┌────────
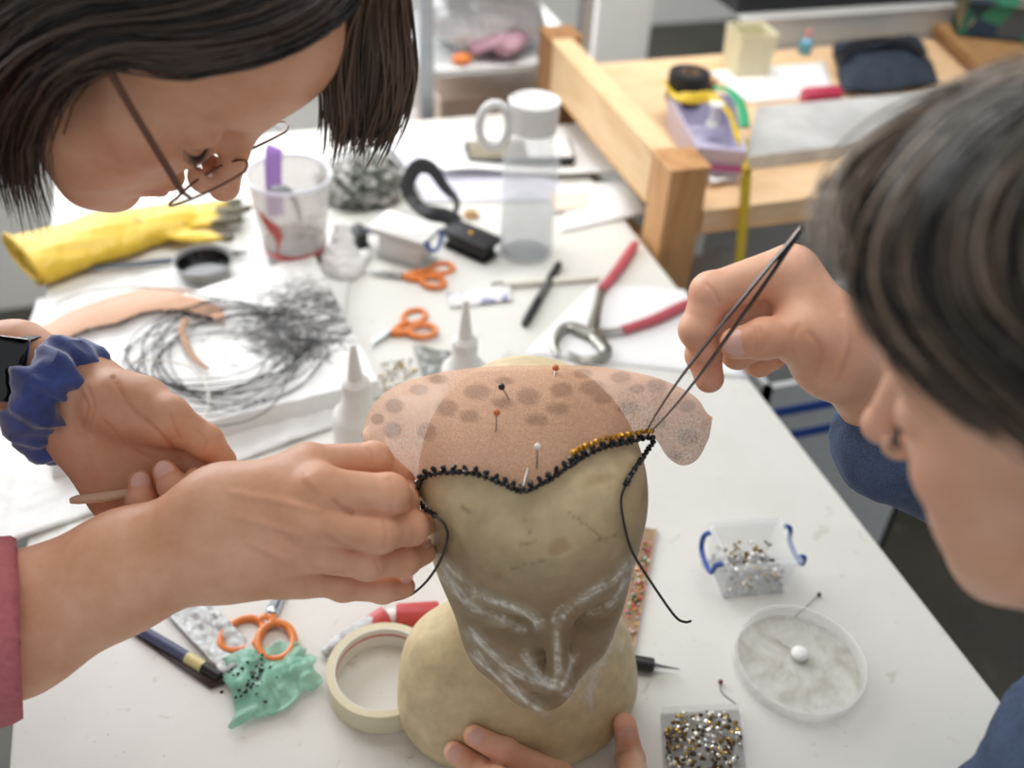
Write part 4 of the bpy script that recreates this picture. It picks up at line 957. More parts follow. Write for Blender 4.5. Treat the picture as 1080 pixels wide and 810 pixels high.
# ---- petri dish
pc = at(840, 703); n = N('dish_plastic'); f = n.noise(36, 8, None, .7, 1.4); n.base(n.ramp(f, [(.42, 'efeee8'), (.62, 'c9c1b2')])); n.link(n.ramp(f, [(.38, (.16, .16, .16, 1)), (.66, (.42, .42, .42, 1))]), n.b.inputs['Alpha']); n.set(rough=.12); DISH = n.m
pd = thing('petri_dish', 'round clear plastic dish with dried residue and a white lump, right of the mannequin', 'dish', tuple(pc)); Rp = .0575
MB().lathe([(.001, .0006), (Rp-.002, .0006), (Rp-.002, .0022), (.001, .0022)], o=pc, n=64).build('dish_floor', DISH, pd)
MB().lathe([(Rp-.0022, .0006), (Rp, .0006), (Rp, .013), (Rp+.0012, .0135), (Rp+.0012, .0148), (Rp-.0022, .0148), (Rp-.0022, .0006)], o=pc, n=64, cap0=False, cap1=False).build('dish_wall', clear('dish_rim', 'f2f2f0', .26, .08), pd)
lump = at(843, 692, .7525); solo('white_lump', MB().ball(lump+np.array((0, 0, .0042)), (.0085, .0080, .0045), 16), mat('glue_white', 'f1efec', .5, var=.03), 'small white lump lying in the middle of the clear dish', 'lump', split=0)
solo('needle', MB().tube([at(818, 675, .7535), at(838, 688, .756)], .0004, 6), PS, 'fine needle lying in the clear dish beside the white lump', 'needle')

# ---- masking tape
tc = at(404, 705, .774); tc = np.array((tc[0], tc[1], .7502)); t = thing('masking_tape', 'roll of cream masking tape lying flat left of the mannequin', 'tape', tuple(tc)); TAPE = mat('cream_tape', 'd9cfb0', .55, var=.05); CORE = mat('card_core', 'dedbd3', .7, var=.03)
Ro, Ri, Hh = .0480, .0402, .0245
MB().lathe([(Ri+.0012, 0), (Ro-.0006, 0), (Ro, .0006), (Ro, Hh-.0006), (Ro-.0006, Hh), (Ri+.0012, Hh), (Ri+.0012, 0)], o=tc, n=64, cap0=False, cap1=False).build('tape_roll', TAPE, t)
MB().lathe([(Ri, .0), (Ri+.0012, 0), (Ri+.0012, Hh), (Ri, Hh), (Ri, 0)], o=tc, n=64, cap0=False, cap1=False).build('core', CORE, t)
MB().lathe([(Ri-.0001, Hh*.62), (Ri-.0003, Hh*.64), (Ri-.0003, Hh*.70), (Ri-.0001, Hh*.72)], o=tc, n=64, cap0=False, cap1=False).build('red_stripe', RED, t)

# ---- paint tube with red cap
pt = thing('paint_tube', 'crumpled silver paint tube with red cap lying behind the masking tape', 'tube', tuple(at(405, 655)))
FOIL = N('foil'); FOIL.base(lin('c9c9c8')); FOIL.set(rough=.3, metal=.85); FOIL.bump(FOIL.noise(150, 6, None, .7, 1), .8, .004); FOIL = FOIL.m
ax0, ax1 = at(340, 690, .756), at(408, 652, .7625); e1 = at(418, 650, .7625); e2 = at(463, 648, .7625)
MB().tube(spline([ax0, ax0*.55+ax1*.45+np.array((0, 0, .004)), ax1], 14), np.linspace(.0045, .0108, 14), 14).build('tube_body', FOIL, pt)
q0, q1 = ax0*.5+ax1*.5, ax1; MB().tube([q0+np.array((0, -.0008, .001)), q1+np.array((0, 0, .0004))], [.0098, .0114], 18).build('red_label', RED, pt)
MB().tube([ax1, e1], [.0075, .0075], 16).build('neck', PLASTIC_W, pt); MB().tube([e1, e1+(e2-e1)*.03, e1+(e2-e1)*.95, e2], [.0105, .0115, .0122, .0112], 20).build('cap', RED, pt)

# ---- green film with black beads
n = N('green_film'); n.base(n.ramp(n.noise(25, 4), [(.3, '6fb89a'), (.7, 'a6dcc4')])); n.set(rough=.3, alpha=.55); GREEN = n.m
G = patch([(238, 700), (318, 676), (342, 722), (272, 764)], .7512, 34, 26, .004, 85, 12, lambda u, v: .006*math.exp(-((u-.85)/.2)**2-((v-.55)/.2)**2))
P_ = G.reshape(-1, 3); G[..., 0] += .007*fbm(P_, 70, 51).reshape(26, 34); G[..., 1] += .007*fbm(P_, 70, 52).reshape(26, 34); G[..., 2] += .0035*(1+fbm(P_, 190, 53)).reshape(26, 34)
G[:, 0] += (at(212, 728)-at(238, 715))*np.linspace(0.2, .8, 26)[:, None]
solo('green_film_bag', MB().grid(G, .0005), GREEN, 'crumpled pale green translucent bag beside the masking tape', 'bag', split=0)
SB_ = gem_mesh('small_bead', .0017, BEADK, 7)
r_ = np.random.default_rng(9); pos = []
for k in range(46):
    u = r_.uniform(0, 1); p = at(262+ r_.normal(0, 13)+ (u-.5)*30, 716-(u-.5)*34+r_.normal(0, 8), .762); pos.append(p-np.array((0, 0, .0005)))
gems('black_bead', pos, 'tiny black bead scattered on the green bag', 'bead', 'black beads on the green bag', [SB_], 24, (.7, 1.1))

# ---- scissors
def scissors(tip, pivot, loops, r, label, z=.754, blade_w=.0055):
    t = thing('scissors', label, 'scissors', tuple(at(*pivot)), 0, 'orange-handled scissors'); T_, Pv = at(*tip, z), at(*pivot, z)
    for k, (x, y) in enumerate(loops):
        dzk = .0016*(1 if k else -1); c_ = at(x, y, z); L_ = nrm(c_-Pv); S_ = np.array((-L_[1], L_[0], 0)); d = nrm(T_-Pv); s_ = np.array((-d[1], d[0], 0)); sg = 1 if (c_-Pv)@s_ > 0 else -1
        Ptip = T_+s_*sg*-.0006; bl = [Pv-d*.012+s_*sg*.003, Pv+s_*-sg*blade_w*.9, Ptip, Pv+s_*sg*blade_w*.35]
        bl = [Pv-d*.014+s_*sg*.0035, Pv-d*.014-s_*sg*.0025, Pv-s_*sg*blade_w, Pv+d*np.linalg.norm(T_-Pv)*.6-s_*sg*blade_w*.75, Ptip, Pv+s_*sg*.0012]
        lo = [b_+np.array((0, 0, dzk-.0006)) for b_ in bl]; hi = [b_+np.array((0, 0, dzk+.0006)) for b_ in bl]; m_ = MB(); n6 = len(bl); m_.add(lo+hi, [tuple(range(n6)), tuple(range(n6, 2*n6))[::-1]]+[(i, n6+i, n6+(i+1) % n6, (i+1) % n6) for i in range(n6)])
        m_.build('blade', BLADE, t, smooth=False)
        rx = r*1.28; ring = [c_+L_*rx*math.cos(a)+S_*r*math.sin(a)+np.array((0, 0, dzk)) for a in np.linspace(0, 2*math.pi, 36, endpoint=False)]
        m_ = MB().tube(ring, .0036, 10, closed=True); a0 = Pv-d*.006+s_*sg*.002+np.array((0, 0, dzk)); m_.tube(spline([a0, a0*.5+(c_-L_*rx)*.5+S_*0, c_-L_*rx*.98+np.array((0, 0, dzk))], 8), [.0045, .005, .0052, .0052, .005, .0048, .0046, .0044], 10)
        m_.build('handle', ORANGE, t)
    MB().lathe([(.0034, 0), (.0034, .0012), (.002, .0018)], o=Pv+np.array((0, 0, .0022)), n=16).build('screw', BLADE, t); return t
scissors((383, 287), (421, 291), ((466, 282), (457, 298)), .0125, 'orange-handled scissors lying beside the white tub')
scissors((391, 365), (408, 353), ((437, 333), (446, 350)), .0130, 'orange-handled scissors lying beside the right glue bottle and gold stones')
scissors((312, 596), (287, 645), ((255, 668), (291, 677)), .0155, 'orange-handled scissors lying beneath the near hand, at the green bag')

# ---- pens, packet and foil in the front left
pb = thing('pen', 'dark blue pen with yellow end lying by the foil packet, front left', 'pen', tuple(at(185, 690))); a_, b_ = at(148, 664, .7555), at(232, 714, .7555)
DBLUE = mat('slate_blue', '4a516c', .4, var=.05)
MB().tube([a_, a_*.4+b_*.6], .0052, 14).build('barrel', DBLUE, pb); MB().tube([a_*.4+b_*.6, a_*.2+b_*.8], .0054, 14).build('band', mat('pale_yellow', 'd2c58a', .4, var=.03), pb); MB().tube([a_*.2+b_*.8, b_], [.0052, .0046], 14).build('end', PLASTIC_K, pb)
solo('foil_packet', MB().grid(patch([(168, 640), (222, 640), (274, 690), (236, 716)], .7512, 26, 22, .004, 120, 15), .0005), FOIL, 'crumpled silver foil packet beside the dark blue pen', 'packet', split=0)
solo('dark_strip', MB().grid(patch([(132, 664), (146, 656), (238, 722), (222, 727)], .7508, 24, 6, .0012, 90, 16), .002), mat('dark_leather', '35231f', .6, var=.2), 'narrow dark brown strip lying under the dark blue pen', 'strip', split=0)

# ---- pliers on white paper
solo('paper_sheet', MB().grid(patch([(628, 298), (722, 306), (790, 400), (552, 374)], .7503, 20, 16, .0008, 20, 18), .0003), PAPER, 'white sheet of paper lying under the red-handled pliers', 'paper', split=0)
pl = thing('pliers', 'pincer pliers with red handles lying on white paper', 'pliers', tuple(at(622, 352))); PSTEEL = mat('plier_steel', '9b9890', .3, 1, var=.15); PRED = mat('red_grip', 'b8505a', .45, var=.08)
zz = .758
for (h0, h1, h2, jaw) in (((670, 257), (652, 284), (634, 306), ((625, 352), (640, 372), (618, 380), (600, 372))), ((727, 319), (692, 336), (657, 348), ((622, 352), (598, 344), (585, 360), (589, 374)))):
    g = spline([at(*h0, zz), at(*h1, zz), at(*h2, zz)], 10); MB().tube(g, [.0062, .0074, .0078, .0078, .0076, .0074, .0072, .007, .0068, .0066], 12, flat=.8).build('handle_grip', PRED, pl)
    pv_ = at(624, 352, zz); m_ = MB().tube(spline([at(*h2, zz), at(*h2, zz)*.5+pv_*.5, pv_], 8), [.0056, .0056, .0055, .0056, .0062, .0075, .0085, .009], 10, flat=.6)
    m_.tube(spline([at(*q, zz) for q in jaw], 12), [.009, .009, .0085, .0078, .007, .0066, .006, .0055, .005, .0042, .0034, .0026], 10, flat=.7); m_.build('jaw', PSTEEL, pl)
MB().lathe([(.006, 0), (.006, .003), (.004, .0042)], o=at(624, 352, zz)+np.array((0, 0, .005)), n=18).build('rivet', PSTEEL, pl)

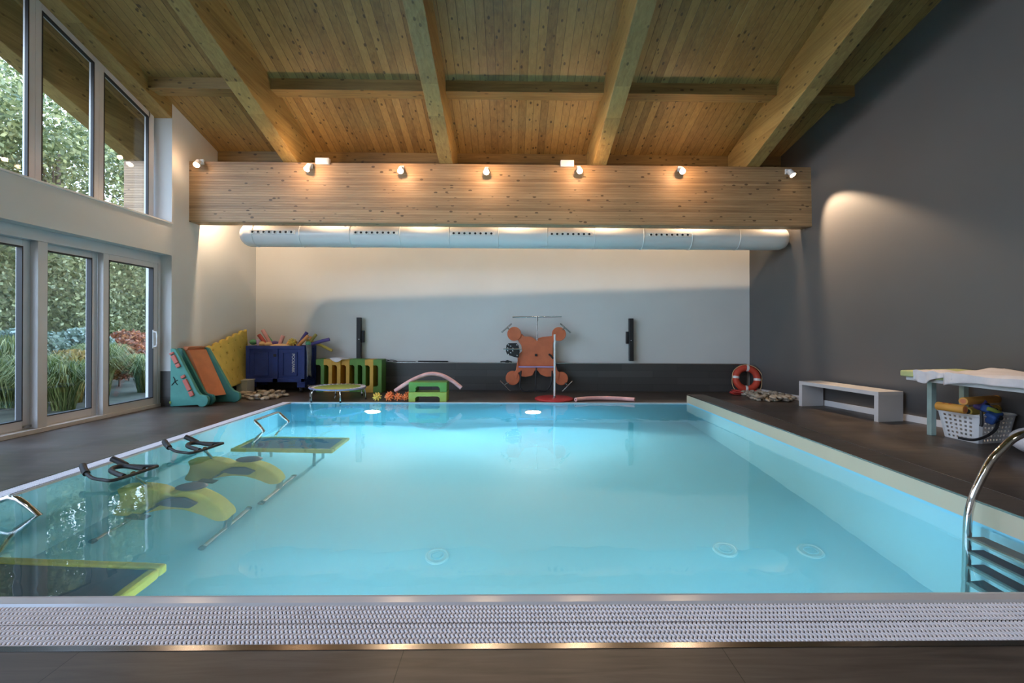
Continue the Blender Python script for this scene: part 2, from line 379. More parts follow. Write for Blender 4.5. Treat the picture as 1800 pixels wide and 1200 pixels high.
└────────
Task to carry out — Find the string "script" in the entries above and return each line that holds it.

Output —
Write part 4 of the bpy script that recreates this picture. It picks up at line 957. More parts follow. Write for Blender 4.5. Treat the picture as 1080 pixels wide and 810 pixels high.
Continue the Blender Python script for this scene: part 2, from line 379. More parts follow. Write for Blender 4.5. Treat the picture as 1800 pixels wide and 1200 pixels high.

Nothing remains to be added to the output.